This section is from the book "The Garden Week By Week Throughout The Year", by Walter P. Wright. Also available from Amazon: The Garden Week by Week Throughout the Year.
Continue the work previously indicated for the various kinds of indoor fruit.
Peaches and Nectarines in unheated houses will probably be in bloom now, and the wires may be shaken in order to scatter the pollen. In dull weather the fertilising powder does not spread so freely as is desirable, and a camel-hair brush should be drawn across the flowers, in order to insure the distribution of the pollen. It is an excellent plan to vaporise the house with one of the cones referred to in the last paragraph under "Flowers" as soon as the blossoms have fallen, because it keeps down aphides, which are very destructive to Peaches. Guard against the admission of cold draughts, which would predispose the trees to an attack of blister (see previous remarks). Disbud the shoots after the fruit has set in accordance with instructions in previous chapters. Protect outdoor Peaches from frost.
Note the hints in the earlier chapters with respect to managing Grape Vines and forcing Strawberries.
The process of grafting is an interesting and useful one. By means of it we can turn an unsatisfactory variety into a satisfactory one. I do not contend that grafting will remove every difficulty in fruit growing. It will not remedy the ill effects of bad pruning, for example (see full remarks on pruning in a previous chapter). It is not the proper treatment for trees which are barren because they are growing too strongly at the roots; it is root-pruning which is needed here. But it will often turn an unhealthy tree into a healthy one. Ill-health in a fruit tree is frequently due to the fact that the variety is too delicate for the soil. Graft with a more robust variety, and the tree speedily improves. Where fruit trees are cankered, or generally weak, first study the soil. It may need draining or manuring. If neither is the cause, hesitate no longer, but put a new variety on to the tree by grafting.

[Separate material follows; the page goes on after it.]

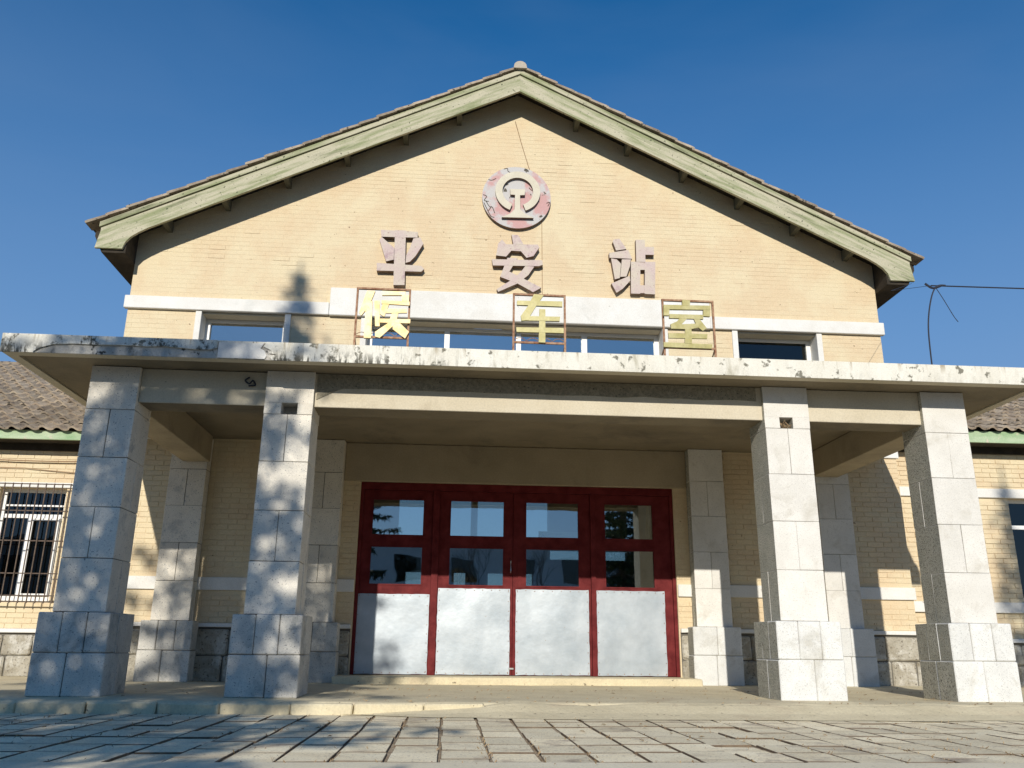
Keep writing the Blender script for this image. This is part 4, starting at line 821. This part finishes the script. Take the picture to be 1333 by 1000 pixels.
# ================================================================ BEHIND THE CAMERA: the trees that shade the front, and the block across the square
def conifer(name, x, y, H, hwk, seed, label, z0=1.6, dens=1.0):
    rnd = random.Random(seed); e = empty(name, (x, y, -0.3), label, 'tree')
    MB().tube([(x, y, -0.3), (x+.03, y, H*.5), (x, y, H)], 0.17, 7, taper=0.02).build('trunk', M['bark'], e)
    br, fo = MB(), MB(); z = z0
    while z < H-0.25:
        hw = min((H-z)*hwk, 3.1)+0.10; nb_ = rnd.randint(6, 8); dn = dens*min(1.0, 0.15+(H-z)/6.0)*(2.1 if z < 5.4 else 1.0); ph_ = rnd.uniform(0, 6)
        for k in range(nb_):
            a = ph_+2*math.pi*k/nb_+rnd.uniform(-.25, .25); L_ = hw*rnd.uniform(.55, 1.25)
            d = Vector((math.cos(a), math.sin(a), 0)); p0 = Vector((x, y, z))
            pt = [p0+d*(L_*t)+Vector((0, 0, -0.22*L_*math.sin(t*2.0)+0.05*t)) for t in (0, .33, .66, 1)]
            br.tube(pt, 0.022, 4, taper=0.005)
            n2 = int(L_*13*dn)+1
            for j in range(n2):
                t = 0.15+0.85*rnd.random(); i_ = min(2, int(t*3)); c = pt[i_].lerp(pt[i_+1], t*3-i_)
                side = d.cross(Vector((0, 0, 1)))*rnd.uniform(-1, 1)*0.38*L_*(1.1-t); c = c+side+Vector((0, 0, -rnd.uniform(0, .10)))
                for _ in range(4):
                    u_ = Vector((rnd.uniform(-1, 1), rnd.uniform(-1, 1), rnd.uniform(-.8, .3))).normalized()*rnd.uniform(.10, .22); v_ = u_.cross(Vector((rnd.uniform(-1, 1), rnd.uniform(-1, 1), 1))).normalized()*rnd.uniform(.02, .045)
                    fo.poly([c-v_, c+v_, c+u_+v_*.3, c+u_-v_*.3])
        z += rnd.uniform(.26, .36)*(1 if z < H*.8 else .7)
    br.build('limbs', M['bark'], e); fo.build('crown', M['needle'], e)
conifer('spruce_tree', -6.05, -14.0, 13.9, 0.35, 3, 'tall dark spruce whose shadow falls on the left columns, mirrored in the first door pane', dens=1.35)
conifer('spruce_tree', 5.15, -14.0, 11.2, 0.19, 5, 'shorter spruce that shades the window of the right wing', z0=1.2, dens=0.8)
def bare(x, y, H, seed, label):
    rnd = random.Random(seed); e = empty('bare_tree', (x, y, -0.3), label, 'tree', 'leafless trees across the square')
    tr, br = MB(), MB()
    def grow(mb, p, d, L_, r, dep):
        p2 = p+d*L_+Vector((rnd.uniform(-.1, .1), rnd.uniform(-.1, .1), 0))*L_*.4; br_ = mb if dep < 1 else br
        br_.tube([p, p2], r, 5 if dep < 3 else 3, taper=r*.7)
        if dep >= 6: return
        for _ in range(rnd.choice((2, 3, 3)) if dep < 5 else 2):
            nd = (d+Vector((rnd.uniform(-1, 1), rnd.uniform(-1, 1), rnd.uniform(-.1, .55)))*.62).normalized()
            grow(mb, p2, nd, L_*rnd.uniform(.62, .85), r*.62, dep+1)
    grow(tr, Vector((x, y, -0.3)), Vector((0, 0, 1)), H*.27, H*.016, 0)
    tr.build('trunk', M['bark'], e); br.build('crown', M['bark'], e)
bare(0.6, -35, 6.6, 2, 'leafless tree across the square mirrored in the second door leaf')
bare(5.0, -36, 6.9, 8, 'leafless tree across the square mirrored in the third door leaf')
bare(9.6, -36, 6.4, 12, 'leafless tree across the square mirrored in the fourth door leaf')
ob = empty('opposite_building', (0, -44, -0.3), 'long plain grey building across the square, mirrored in the door glass', 'building')
MB().box(-34, 30, -50, -44, -0.3, 7.2).build('wall', M['farwall'], ob)
MB().box(-34.3, 30.3, -50.3, -43.7, 7.2, 7.45).build('roof', M['white'], ob)
MB().box(-34, 30, -43.99, -43.93, 3.4, 3.7).build('white_band', M['white'], ob)
for k in range(16): MB().box(-32+k*3.9, -30.2+k*3.9, -43.995, -43.97, 4.6, 6.2).build('window', M['glassd'], ob)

Apples, Pears, Plums, and Cherries may all be grafted, but it will be found, probably, that the two last kinds do not often need changing. Apples, as the most largely grown of the quartette, and the most likely to suffer from canker, may be chosen as an example of the procedure to be adopted; the process is the same with the other kinds. The time may differ somewhat according as the tree is an early or late grower; Cherries generally move before Pears, and Pears before Apples; and it is when the buds on the lower part of a tree begin to swell that the grafting should be done. This generally occurs in the latter half of March or the first half of April. Let me take the various points.
It is no use choosing a weakly variety for use as a scion. We must select a strong one - a sort that grows freely and healthily. Here are a few such varieties:
Annie Elizabeth Blenheim Orange Bramley's Seedling Ecklinville Seedling Emperor Alexander.
Lord Derby Peasgood's Nonsuch Stone's.
Allington Pippin Baumann's Reinette.
Worcester Pearmain.
The last three are dessert varieties; all the others are cookers.
Carefully examine the tree, and fix on a number of shoots springing from the forks of the main stem at points where they (the shoots) are healthy, free from knots, and about two inches thick. It is not necessary that all be on the same level - in fact, it is an advantage if those towards the centre of the tree are on a somewhat higher level than those outside. Cut back to the points chosen with a saw, clear away the top-hamper, trim the stumps clean with a sharp knife, and make two slits down the bark two inches long, on opposite sides of the stump. Raise the edges of the bark by tapping down a thin, hollow, wood-carving chisel (not a carpenter's or iron chisel, which would split the bark), and then withdraw it to make way for the scion.
Take portions of last year's growth that were removed in pruning, and laid in a shady place (see previous remarks on pruning), and cut them into short lengths, each with four buds on it. Pare down the lower inch and a half with a sharp knife, leaving a right-angled shoulder at the top, and then press each scion down into one of the slits until the shoulder rest on the top of the stump. Tie the grafts securely in with raphia (a tying material procurable from all seedsmen and florists), folding it evenly from top to bottom, and then paint over with wax.
Take between four and eight parts of resin, two of beeswax, and one part of tallow; and melt together over steady heat. The quantity of resin must be regulated to give a paint-like mixture. Paint on with a brush while hot. The wax will set at once.